Following this answer by @DaftWullie, I give what I think of different cases of the CC-NOT gate:
$I\otimes I\otimes I+ P_0\otimes P_0\otimes(U-I)$ is the CC-NOT operator when the first two controls are $0$.
$I\otimes I\otimes I+ P_0\otimes P_1\otimes(U-I)$ is the CC-NOT operator when the first control is $0$ and second is $1$.
- $I\otimes I\otimes I+ P_1\otimes P_0\otimes(U-I)$ is the CC-NOT operator when the first control is $1$ and second is $0$.
- $I\otimes I\otimes I+ P_1\otimes P_1\otimes(U-I)$ is the CC-NOT operator when both controls are $1$.

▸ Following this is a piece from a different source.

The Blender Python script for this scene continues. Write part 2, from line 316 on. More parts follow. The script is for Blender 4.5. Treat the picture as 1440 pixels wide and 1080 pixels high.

What I understood from these cases is the following:
Consider the second case of $I\otimes I\otimes I+ P_0\otimes P_1\otimes(U-I)$. The first part of this operator does not check states of the first and second qubit i.e whether they are $00,01,10,11$ and operates the identity on the third qubit, which it did have to do when the states were $00,10,11$, but because of the Identity operated when the controls were $01$ is not what was intended so we add the extra part with projection operators $P_0$ and $P_1$ with the target qubit being acted by $(U-I)$ to negate the effect produced when we did not check the states and acted on the third qubit with the identity operator. I have similar arguments for the rest of the cases. Are they correct?
Here, $U$ is the unitary transform that I want to implement on the third register controlled by the first two, that is, the $X$ gate. $P_0$ and $P_1$ are the projection operators onto $|0\rangle$ and $|1\rangle$.